─── PROVIDED MATERIAL

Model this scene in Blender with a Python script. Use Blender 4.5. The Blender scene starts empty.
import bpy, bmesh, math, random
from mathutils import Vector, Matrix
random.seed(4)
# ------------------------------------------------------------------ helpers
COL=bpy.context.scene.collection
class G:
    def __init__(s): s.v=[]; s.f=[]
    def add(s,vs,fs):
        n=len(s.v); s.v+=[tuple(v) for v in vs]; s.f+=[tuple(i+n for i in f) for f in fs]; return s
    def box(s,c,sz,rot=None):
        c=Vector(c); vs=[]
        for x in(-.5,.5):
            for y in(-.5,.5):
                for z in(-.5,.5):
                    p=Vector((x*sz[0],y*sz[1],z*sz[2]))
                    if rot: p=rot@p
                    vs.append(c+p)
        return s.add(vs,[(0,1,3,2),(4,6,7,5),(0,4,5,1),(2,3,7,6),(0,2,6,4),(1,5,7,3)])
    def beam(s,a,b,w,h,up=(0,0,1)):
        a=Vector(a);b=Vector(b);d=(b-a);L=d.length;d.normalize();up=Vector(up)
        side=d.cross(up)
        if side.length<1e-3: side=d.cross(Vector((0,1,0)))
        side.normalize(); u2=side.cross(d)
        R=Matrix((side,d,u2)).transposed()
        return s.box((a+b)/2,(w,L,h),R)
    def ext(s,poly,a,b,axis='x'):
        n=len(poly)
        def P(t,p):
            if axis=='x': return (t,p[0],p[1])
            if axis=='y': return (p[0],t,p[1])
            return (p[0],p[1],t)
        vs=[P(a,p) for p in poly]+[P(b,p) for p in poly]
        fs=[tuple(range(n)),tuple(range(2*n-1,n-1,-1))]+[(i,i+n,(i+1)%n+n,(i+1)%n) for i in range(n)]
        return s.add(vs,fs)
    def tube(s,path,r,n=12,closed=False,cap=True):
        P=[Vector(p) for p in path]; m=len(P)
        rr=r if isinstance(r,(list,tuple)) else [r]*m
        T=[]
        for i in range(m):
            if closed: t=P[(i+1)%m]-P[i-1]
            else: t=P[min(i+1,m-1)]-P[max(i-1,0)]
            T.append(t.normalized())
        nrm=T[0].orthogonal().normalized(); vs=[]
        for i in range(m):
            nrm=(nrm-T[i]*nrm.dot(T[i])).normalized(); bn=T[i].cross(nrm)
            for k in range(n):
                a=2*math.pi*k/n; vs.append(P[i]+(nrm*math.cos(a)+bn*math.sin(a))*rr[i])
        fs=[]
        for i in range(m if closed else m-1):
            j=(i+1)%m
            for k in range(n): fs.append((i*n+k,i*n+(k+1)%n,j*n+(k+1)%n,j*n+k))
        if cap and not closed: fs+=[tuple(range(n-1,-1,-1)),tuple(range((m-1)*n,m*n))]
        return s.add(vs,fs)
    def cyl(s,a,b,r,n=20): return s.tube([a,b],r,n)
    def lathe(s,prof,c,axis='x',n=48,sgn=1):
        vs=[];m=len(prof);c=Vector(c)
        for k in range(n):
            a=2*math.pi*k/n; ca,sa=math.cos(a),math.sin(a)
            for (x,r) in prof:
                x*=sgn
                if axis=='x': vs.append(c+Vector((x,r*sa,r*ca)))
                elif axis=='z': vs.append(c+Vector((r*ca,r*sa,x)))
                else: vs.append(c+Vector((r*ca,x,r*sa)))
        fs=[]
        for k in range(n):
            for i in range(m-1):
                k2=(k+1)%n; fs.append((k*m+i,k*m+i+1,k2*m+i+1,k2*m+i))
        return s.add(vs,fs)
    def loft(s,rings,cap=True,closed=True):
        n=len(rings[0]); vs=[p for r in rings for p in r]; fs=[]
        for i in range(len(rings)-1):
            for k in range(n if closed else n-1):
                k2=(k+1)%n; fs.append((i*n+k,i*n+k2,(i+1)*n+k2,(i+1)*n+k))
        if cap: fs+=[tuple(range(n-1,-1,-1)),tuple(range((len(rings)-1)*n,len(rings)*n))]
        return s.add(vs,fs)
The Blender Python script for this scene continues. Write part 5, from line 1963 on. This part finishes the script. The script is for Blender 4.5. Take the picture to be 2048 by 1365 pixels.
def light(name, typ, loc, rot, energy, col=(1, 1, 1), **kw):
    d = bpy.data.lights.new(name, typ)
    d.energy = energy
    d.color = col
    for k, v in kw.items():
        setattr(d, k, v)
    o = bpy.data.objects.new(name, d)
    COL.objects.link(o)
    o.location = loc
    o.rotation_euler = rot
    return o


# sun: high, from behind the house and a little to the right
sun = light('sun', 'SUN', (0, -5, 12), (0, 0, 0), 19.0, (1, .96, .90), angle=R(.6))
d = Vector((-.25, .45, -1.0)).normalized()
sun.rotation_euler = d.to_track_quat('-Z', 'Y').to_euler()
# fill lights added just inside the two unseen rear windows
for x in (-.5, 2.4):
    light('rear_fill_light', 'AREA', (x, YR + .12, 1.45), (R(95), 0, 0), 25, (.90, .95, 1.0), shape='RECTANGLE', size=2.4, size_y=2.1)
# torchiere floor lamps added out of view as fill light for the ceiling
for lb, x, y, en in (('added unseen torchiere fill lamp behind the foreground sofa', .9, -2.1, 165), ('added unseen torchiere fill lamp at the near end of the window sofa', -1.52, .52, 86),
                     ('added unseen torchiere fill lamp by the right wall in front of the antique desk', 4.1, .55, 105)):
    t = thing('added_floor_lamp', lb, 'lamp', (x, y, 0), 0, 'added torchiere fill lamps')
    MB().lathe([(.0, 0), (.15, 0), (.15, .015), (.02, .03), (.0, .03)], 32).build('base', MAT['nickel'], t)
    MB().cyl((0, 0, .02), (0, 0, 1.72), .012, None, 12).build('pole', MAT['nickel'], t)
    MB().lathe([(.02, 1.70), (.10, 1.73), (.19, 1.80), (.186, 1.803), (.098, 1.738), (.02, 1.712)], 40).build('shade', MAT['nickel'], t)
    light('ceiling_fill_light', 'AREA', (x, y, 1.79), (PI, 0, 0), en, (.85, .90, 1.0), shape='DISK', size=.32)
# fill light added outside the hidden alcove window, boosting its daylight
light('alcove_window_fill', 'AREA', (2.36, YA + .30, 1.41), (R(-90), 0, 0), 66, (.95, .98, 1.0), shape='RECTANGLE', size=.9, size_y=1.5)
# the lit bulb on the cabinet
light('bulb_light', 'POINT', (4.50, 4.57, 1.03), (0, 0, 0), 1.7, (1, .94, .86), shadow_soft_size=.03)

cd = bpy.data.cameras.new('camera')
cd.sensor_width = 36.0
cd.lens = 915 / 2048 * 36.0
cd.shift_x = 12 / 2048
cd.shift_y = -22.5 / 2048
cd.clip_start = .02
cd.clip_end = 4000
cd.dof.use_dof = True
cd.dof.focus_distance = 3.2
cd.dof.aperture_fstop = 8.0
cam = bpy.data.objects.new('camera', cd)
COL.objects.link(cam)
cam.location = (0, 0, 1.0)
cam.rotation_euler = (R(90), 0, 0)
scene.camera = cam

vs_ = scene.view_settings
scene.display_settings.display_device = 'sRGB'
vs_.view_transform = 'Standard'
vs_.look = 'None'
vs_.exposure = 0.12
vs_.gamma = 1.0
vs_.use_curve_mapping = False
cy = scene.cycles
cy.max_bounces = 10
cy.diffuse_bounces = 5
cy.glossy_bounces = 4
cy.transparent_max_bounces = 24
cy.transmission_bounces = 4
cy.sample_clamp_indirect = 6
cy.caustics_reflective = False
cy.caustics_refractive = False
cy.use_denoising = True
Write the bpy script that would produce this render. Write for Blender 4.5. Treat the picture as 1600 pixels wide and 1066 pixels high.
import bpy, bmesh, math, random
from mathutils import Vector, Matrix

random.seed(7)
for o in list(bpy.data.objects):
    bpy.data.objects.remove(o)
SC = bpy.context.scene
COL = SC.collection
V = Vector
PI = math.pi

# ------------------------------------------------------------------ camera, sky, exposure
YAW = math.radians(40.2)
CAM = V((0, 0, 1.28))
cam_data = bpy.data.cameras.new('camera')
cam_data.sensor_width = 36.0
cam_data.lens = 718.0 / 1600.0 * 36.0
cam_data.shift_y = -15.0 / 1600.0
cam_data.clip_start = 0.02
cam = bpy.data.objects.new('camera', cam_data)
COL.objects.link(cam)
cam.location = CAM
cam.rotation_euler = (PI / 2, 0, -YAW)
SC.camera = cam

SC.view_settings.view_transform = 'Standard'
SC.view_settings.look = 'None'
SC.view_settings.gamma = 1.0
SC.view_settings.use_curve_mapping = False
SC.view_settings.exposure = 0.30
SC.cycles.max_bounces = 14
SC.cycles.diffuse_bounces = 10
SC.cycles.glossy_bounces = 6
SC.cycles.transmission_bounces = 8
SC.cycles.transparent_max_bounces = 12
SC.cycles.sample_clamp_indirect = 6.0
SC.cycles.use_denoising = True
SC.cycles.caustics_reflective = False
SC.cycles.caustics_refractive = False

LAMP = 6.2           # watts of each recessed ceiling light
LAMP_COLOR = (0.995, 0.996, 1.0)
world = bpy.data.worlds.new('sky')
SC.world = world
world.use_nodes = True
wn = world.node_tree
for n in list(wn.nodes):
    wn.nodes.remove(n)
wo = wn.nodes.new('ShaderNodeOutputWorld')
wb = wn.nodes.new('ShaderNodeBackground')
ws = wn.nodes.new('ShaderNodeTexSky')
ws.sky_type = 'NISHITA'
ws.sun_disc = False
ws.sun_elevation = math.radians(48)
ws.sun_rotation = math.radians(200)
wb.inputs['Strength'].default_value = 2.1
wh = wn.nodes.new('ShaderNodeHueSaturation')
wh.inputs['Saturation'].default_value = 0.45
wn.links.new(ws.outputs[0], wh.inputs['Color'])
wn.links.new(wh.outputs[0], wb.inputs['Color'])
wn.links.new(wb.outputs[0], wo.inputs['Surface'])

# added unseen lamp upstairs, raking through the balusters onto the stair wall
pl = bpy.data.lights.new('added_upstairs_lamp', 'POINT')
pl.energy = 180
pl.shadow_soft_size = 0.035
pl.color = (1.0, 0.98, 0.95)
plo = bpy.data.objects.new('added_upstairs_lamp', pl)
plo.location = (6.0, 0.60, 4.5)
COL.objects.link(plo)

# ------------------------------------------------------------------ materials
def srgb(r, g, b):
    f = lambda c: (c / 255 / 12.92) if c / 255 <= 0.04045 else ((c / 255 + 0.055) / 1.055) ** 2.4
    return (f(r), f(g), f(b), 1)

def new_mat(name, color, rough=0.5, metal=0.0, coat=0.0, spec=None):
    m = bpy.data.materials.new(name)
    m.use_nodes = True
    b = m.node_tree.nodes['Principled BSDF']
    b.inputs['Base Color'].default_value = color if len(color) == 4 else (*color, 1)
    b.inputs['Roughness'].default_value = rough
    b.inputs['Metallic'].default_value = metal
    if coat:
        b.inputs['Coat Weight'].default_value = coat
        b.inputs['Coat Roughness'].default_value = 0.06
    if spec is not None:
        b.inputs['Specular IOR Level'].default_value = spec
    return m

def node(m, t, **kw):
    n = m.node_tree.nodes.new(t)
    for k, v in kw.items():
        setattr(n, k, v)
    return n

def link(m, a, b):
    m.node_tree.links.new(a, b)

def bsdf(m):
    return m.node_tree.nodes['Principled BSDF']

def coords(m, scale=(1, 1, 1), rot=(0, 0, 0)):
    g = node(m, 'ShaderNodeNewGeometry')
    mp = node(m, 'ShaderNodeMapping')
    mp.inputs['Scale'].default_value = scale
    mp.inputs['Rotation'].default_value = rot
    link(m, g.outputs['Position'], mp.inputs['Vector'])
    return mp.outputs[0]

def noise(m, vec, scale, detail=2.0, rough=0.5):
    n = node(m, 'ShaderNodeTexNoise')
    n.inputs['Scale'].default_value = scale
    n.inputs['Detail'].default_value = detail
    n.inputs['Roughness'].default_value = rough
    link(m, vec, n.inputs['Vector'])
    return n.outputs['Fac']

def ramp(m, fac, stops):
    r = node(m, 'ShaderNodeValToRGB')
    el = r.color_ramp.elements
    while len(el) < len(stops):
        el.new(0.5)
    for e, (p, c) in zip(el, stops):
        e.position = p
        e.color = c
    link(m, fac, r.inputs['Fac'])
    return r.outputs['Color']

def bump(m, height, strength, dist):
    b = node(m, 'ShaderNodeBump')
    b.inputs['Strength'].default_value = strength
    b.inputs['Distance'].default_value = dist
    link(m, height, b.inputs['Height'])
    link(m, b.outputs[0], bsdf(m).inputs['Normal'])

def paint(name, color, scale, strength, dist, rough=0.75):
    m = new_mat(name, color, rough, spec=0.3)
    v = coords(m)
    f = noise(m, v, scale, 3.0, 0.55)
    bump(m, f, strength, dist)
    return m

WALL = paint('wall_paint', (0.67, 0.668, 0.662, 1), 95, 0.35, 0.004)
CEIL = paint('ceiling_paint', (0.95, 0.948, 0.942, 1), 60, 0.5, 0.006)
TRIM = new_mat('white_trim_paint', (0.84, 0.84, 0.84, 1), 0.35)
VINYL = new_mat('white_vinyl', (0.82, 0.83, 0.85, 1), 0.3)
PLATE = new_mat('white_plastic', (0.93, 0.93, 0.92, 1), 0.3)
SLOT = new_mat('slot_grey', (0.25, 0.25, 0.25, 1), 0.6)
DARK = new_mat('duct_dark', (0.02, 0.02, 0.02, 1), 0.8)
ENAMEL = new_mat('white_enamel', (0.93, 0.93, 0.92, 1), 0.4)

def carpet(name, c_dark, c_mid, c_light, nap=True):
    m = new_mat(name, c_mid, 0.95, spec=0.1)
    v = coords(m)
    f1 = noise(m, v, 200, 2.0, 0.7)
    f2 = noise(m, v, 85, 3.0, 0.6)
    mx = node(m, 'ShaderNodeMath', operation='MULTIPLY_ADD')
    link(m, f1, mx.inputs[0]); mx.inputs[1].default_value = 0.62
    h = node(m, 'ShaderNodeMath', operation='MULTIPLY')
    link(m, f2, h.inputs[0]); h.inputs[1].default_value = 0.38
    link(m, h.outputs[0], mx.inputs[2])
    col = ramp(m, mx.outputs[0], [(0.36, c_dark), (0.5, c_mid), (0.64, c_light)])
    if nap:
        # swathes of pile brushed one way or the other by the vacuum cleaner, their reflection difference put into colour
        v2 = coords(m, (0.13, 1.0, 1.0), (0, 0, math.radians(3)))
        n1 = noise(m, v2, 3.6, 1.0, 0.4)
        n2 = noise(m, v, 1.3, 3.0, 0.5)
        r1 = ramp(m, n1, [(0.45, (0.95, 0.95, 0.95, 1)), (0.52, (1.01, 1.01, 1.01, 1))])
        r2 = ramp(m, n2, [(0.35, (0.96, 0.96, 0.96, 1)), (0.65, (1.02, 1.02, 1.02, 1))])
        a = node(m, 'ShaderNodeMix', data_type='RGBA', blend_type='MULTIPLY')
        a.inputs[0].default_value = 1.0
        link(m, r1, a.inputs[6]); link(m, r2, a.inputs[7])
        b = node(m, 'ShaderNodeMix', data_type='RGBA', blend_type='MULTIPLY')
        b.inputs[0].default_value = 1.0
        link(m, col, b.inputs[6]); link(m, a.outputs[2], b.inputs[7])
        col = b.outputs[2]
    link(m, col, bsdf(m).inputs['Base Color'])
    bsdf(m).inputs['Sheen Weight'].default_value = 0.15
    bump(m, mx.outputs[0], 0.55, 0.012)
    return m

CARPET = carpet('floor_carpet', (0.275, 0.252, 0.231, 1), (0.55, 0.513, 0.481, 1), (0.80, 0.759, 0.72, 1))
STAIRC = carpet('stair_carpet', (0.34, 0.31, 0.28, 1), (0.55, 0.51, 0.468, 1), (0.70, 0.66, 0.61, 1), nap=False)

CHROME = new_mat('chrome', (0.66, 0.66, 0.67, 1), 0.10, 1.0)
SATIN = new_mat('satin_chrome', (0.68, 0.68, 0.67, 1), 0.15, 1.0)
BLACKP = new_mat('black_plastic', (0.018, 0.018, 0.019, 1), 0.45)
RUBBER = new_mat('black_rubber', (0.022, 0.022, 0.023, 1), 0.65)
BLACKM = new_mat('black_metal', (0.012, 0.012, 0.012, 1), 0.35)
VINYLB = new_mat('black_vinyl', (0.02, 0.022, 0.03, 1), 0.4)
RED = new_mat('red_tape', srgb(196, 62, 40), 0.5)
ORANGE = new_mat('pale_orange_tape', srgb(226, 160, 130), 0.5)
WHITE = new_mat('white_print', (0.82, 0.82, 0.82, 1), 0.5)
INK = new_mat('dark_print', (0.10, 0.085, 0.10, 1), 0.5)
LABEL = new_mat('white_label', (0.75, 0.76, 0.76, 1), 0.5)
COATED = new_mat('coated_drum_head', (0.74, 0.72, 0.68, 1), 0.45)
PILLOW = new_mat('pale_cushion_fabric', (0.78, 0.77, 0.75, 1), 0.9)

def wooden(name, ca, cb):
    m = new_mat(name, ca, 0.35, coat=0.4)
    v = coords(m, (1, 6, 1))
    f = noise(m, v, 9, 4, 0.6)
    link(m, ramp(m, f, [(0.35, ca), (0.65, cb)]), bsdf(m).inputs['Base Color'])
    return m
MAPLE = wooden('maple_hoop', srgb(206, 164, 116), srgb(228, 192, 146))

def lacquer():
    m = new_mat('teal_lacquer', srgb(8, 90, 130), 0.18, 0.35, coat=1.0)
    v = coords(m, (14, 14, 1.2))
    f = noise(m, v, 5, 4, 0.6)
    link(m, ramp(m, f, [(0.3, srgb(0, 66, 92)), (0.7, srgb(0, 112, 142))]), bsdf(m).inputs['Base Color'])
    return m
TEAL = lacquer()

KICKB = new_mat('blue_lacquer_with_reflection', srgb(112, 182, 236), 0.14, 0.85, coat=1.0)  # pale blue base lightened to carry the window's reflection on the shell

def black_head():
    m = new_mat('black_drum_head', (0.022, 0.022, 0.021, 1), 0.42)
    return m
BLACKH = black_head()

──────

# REQUIREMENT
Find each line holding the string "scene" and copy it out.

# TASK ANSWER
Model this scene in Blender with a Python script. Use Blender 4.5. The Blender scene starts empty.
COL=bpy.context.scene.collection
The Blender Python script for this scene continues. Write part 5, from line 1963 on. This part finishes the script. The script is for Blender 4.5. Take the picture to be 2048 by 1365 pixels.
scene.camera = cam
vs_ = scene.view_settings
scene.display_settings.display_device = 'sRGB'
cy = scene.cycles
SC = bpy.context.scene